Ultimate MacBook Air 2013 holds its own against the MacBook Pro

Ultimate MacBook Air 2013 holds its own against the MacBook Pro

Your configuration decisions on the MacBook Air are especially important due to the closed design of the laptop

As is customary with just about all Macs, Apple offers a small number of standard configuration systems that you can buy off the shelf (these are the systems Macworld uses for review), along with a handful of optional upgrades that--for a price--allow purchasers to customize their new Macs. The 2013 MacBook Air is no exception: Apple offers more RAM, higher capacity flash storage, and faster processors. Macworld Lab put together an "ultimate" configuration of the new MacBook Air, and the performance gains are so significant that our configure-to-order (CTO) MacBook Air competes well against Apple's current $1699 13-inch Retina MacBook Pro.

The standard configuration 2013 MacBook Air has 4GB of 1600MHz LPDDR3 RAM, a dual-core 1.3GHz Intel Core i5 (Haswell) processor that can reach speeds of 2.6GHz with Turbo Boost, and either 128GB ($999 for 11-inch, $1099 for 13-inch) or 256GB of flash storage ($1199 for 11-inch, $1299 for 13-inch).

Your configuration decisions on the MacBook Air are especially important due to the closed design of the laptop. RAM and CPU are not user upgradable, and it's unclear if third parties will offer internal storage upgrades to the 2013 MacBook Air. (The new MacBook Air has a new implementation of flash storage, so flash storage modules designed for the 2012 MacBook Air will not work.)

Configure to order

Doubling the RAM on the $1299 13-inch MacBook Air from 4GB to 8GB adds $100 to the base price, while increasing the capacity of the flash storage from 256GB to 512GB adds $300. Swapping out the standard 1.3GHz Core i5 processor (with 3MB of L3 cache) for a faster 1.7GHz Core i7 processor capable of reaching 3.3GHz with Turbo Boost (4MB of L3 cache) adds $150. Our ultimate CTO model puts all three options into a new 13-inch MacBook Air for a total of $1849.

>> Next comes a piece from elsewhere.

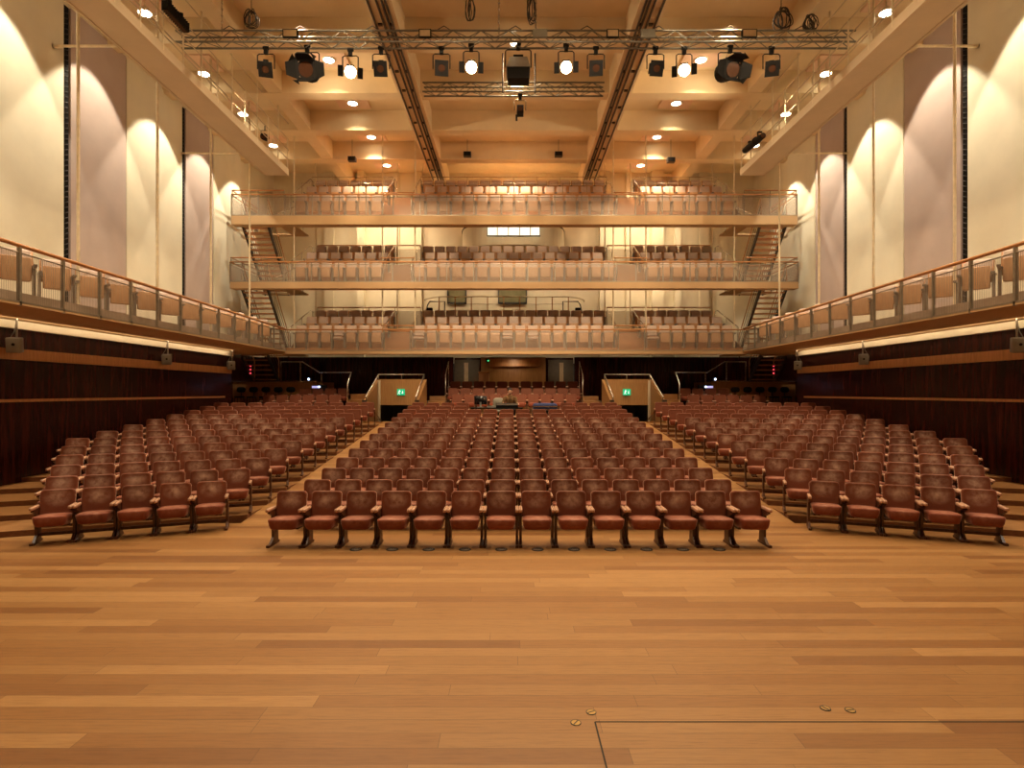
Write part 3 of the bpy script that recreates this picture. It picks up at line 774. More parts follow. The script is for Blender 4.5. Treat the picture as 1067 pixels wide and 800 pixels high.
# side balconies
SEATZ = 4.40
for s in (-1, 1):
    b = MB()
    v = [(s*SB_X, y, z) for y in (4.0, TD) for z in (SB_Z-0.05, SB_Z)]
    sec = [(SB_X, SB_Z-0.05), (SB_X, SB_Z), (SB_X+0.18, SB_Z), (SB_X+0.18, SEATZ-0.02), (UX, SEATZ-0.02), (UX, 4.0), (WX, 3.97)]
    n = len(sec)
    va = [(s*x, 4.0, z) for x, z in sec]; vb = [(s*x, TD, z) for x, z in sec]
    for k in range(n):
        q = [va[k], va[(k+1) % n], vb[(k+1) % n], vb[k]]
        b.add(q, [(0, 1, 2, 3)], 0 if k in (0, 6, 5) else 1)
    b.add(vb, [tuple(range(n))], 0); b.add(va, [tuple(range(n))[::-1]], 0)
    struct(b, 'balcony_side_deck', [M_SOFFIT, plain('grey_mauve_floor', (0.42, 0.32, 0.24), 0.7)])
    t = empty('side_balustrade', (s*SB_X, 4.0, SB_Z), 'wire balustrade with oak handrail along the %s side balcony' % SIDE[s], 'balustrade', 'wire balustrades of the side balconies')
    L_ = TD-4.0
    hr = lambda y: 1.22-0.30*(y-4.0)/L_
    b = MB(); b.tube([(s*0.03, 0, hr(4.0)), (s*0.03, L_+0.0, hr(TD))], 0.042, 8); b.build('handrail', M_RAIL, t)
    b = MB(); b.add([(s*0.03, 0, 0.03), (s*0.03, L_, 0.03), (s*0.03, L_, hr(TD)-0.14), (s*0.03, 0, hr(4.0)-0.14)], [(0, 1, 2, 3)]); b.build('wire_panel', M_MESHS, t)
    b = MB(); b.tube([(s*0.03, 0, hr(4.0)-0.14), (s*0.03, L_, hr(TD)-0.14)], 0.014, 6); b.bb(*[tuple(map(min, zip((s*0.0, 0, -0.01), (s*0.05, L_, 0.03)))), tuple(map(max, zip((s*0.0, 0, -0.01), (s*0.05, L_, 0.03))))]); b.build('wire_frame', M_POST, t)
    y = 10.1
    while y < TD-0.4:
        b = MB(); b.bb((min(0, s*0.06), y-4.0-0.025, -0.06), (max(0, s*0.06), y-4.0+0.025, hr(y))); b.build('post', M_POST, t)
        y += 1.09

# hanger rods from the catwalk, rods from the ceiling to the balconies, wall struts
def rod(x, y, z0, z1, r, label):
    b = MB(); b.cyl((0, 0, 0), (0, 0, z1-z0), r, 8)
    o = b.build('hanger_rod', M_ROD, None, (x, y, z0)); tag(o, label, 'hanger rod', 'cream hanger rods')
for s in (-1, 1):
    for i, y in enumerate((13.6, 16.65, 19.6, 22.5)):
        rod(s*10.35, y, SEATZ, 13.8, 0.035, 'cream hanger rod rising past the %s side wall, %s from the stage end' % (SIDE[s], ORD[i]))
    for i, (x, y) in enumerate(((9.45, 24.72), (5.72, 25.0), (4.3, 25.0))):
        rod(s*x, y, 4.2, 13.8, 0.028, 'cream rod through the balcony fronts, %s of three %s of centre' % (['outermost', 'middle', 'innermost'][i], SIDE[s]))
    for i, (x, y) in enumerate(((9.5, 27.6), (5.7, 28.2), (4.45, 28.2))):
        rod(s*x, y, 5.2, 13.8, 0.028, 'cream rod behind the balcony rows, %s of three %s of centre' % (['outermost', 'middle', 'innermost'][i], SIDE[s]))
    for i, (y, z) in enumerate(((15.5, 11.72), (21.5, 11.32))):
        b = MB(); b.cyl((0, 0, 0), (-s*2.7, 0, 0.0), 0.035, 8); b.cyl((-s*0.0, 0, 0), (-s*0.06, 0, 0), 0.07, 10)
        o = b.build('wall_strut', M_ROD, None, (s*UX, y, z)); tag(o, 'cream strut from the %s wall to the catwalk, %s the stage' % (SIDE[s], ['nearer', 'farther from'][i]), 'strut', 'wall struts')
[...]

Using our system performance testing suite, Speedmark 8, we found the CTO MacBook Air to be 23 percent faster overall than the $1099 stock 13-inch 128GB flash storage model. The CTO Air was faster in every test, with 24 percent faster times in our Handbrake, Aperture and file decompression tests. Even though both laptops used the same integrated Intel HD Graphics 5000, the CTO Air had 8 percent higher frame rates in Portal 2, and 14 percent faster performance in Cinebench's OpenGL test.

The 2013 CTO MacBook Air was 9 percent faster overall than last year's ultimate CTO MacBook Air, which had a 2GHz dual-core Core i7 Ivy Bridge processor, 500GB of flash storage, and 8GB of memory. Many of the tests were very close, with eight of the 15 individual test results showing less than 5 percent difference in performance. iMovie export was considerably faster on the older 2GHz model. The new CTO Air's Intel HD Graphics 5000 was 24 percent faster than the older CTO Air's HD Graphics 4000 in Cinebench's OpenGL test, and 18 percent faster in our Portal 2 tests. The faster flash storage in the new laptop helped it copy our 6GB of files and folders 31 percent faster than last year's ultimate CTO MacBook Air.

The new CTO MacBook Air was 8 percent faster overall than the $1699 13-inch 2.6GHz Core i5 (Ivy Bridge) Retina MacBook Pro. Eight of the individual performance tests showed less than a 5 percent difference between the 13-inch Retina MacBook Pro and the new CTO Air. The Retina MacBook Pro was able to hold its own in two tests: it was 27 percent faster in the iMovie export, and 13 percent faster in Handbrake. The CTO Air, with its Intel HD Graphics 5000, was 49 percent faster in the OpenGL tests and 23 percent faster in Portal 2 than the Ivy Bridge-powered Retina MacBook Pro and its HD Graphics 4000. The CTO Air was also 39 percent faster in the files and folder copy test.